The Fighting Irish might not be the 47th best team in the country. But that’s about where they’ll be viewed at the end of the season, simply because they should be able to grind out seven or eight wins against a less fearsome schedule.

That would make new defensive coordinator Jon Tenuta feel right at home. In all six seasons of his seasons at Georgia Tech, Tenuta was part of a team that either won seven games or lost five (and sometimes both). It was usually the fault of an underwheming offense. There might be a sense of deja vu, but this year will still be viewed as progress in the shadow of Touchdown Jesus.
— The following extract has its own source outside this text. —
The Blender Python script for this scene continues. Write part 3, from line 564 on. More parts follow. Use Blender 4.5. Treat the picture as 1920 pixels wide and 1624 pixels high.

46. Central Michigan. Two players in major-college history have thrown for 3,000 yards and run for 1,000 yards in a season.

One is Vince Young. The other is Dan LeFevour.

So, yes, the Chippewas’ offense is in excellent hands. The defense, well, how to put this? Sculptures made of Play-Doh might have been just as effective as Central Michigan’s defensive backs last year.

The MAC has produced some excellent teams in the last 10 years or so. The Chad Pennington Marshall teams, the Ben Roethlisberger Miami teams, some very sound Bowling Green teams. But you need a semblance of a defense to complement potent offenses. It’s the only element keeping the Chippewas from making more noise, but it’s one heck of a large element.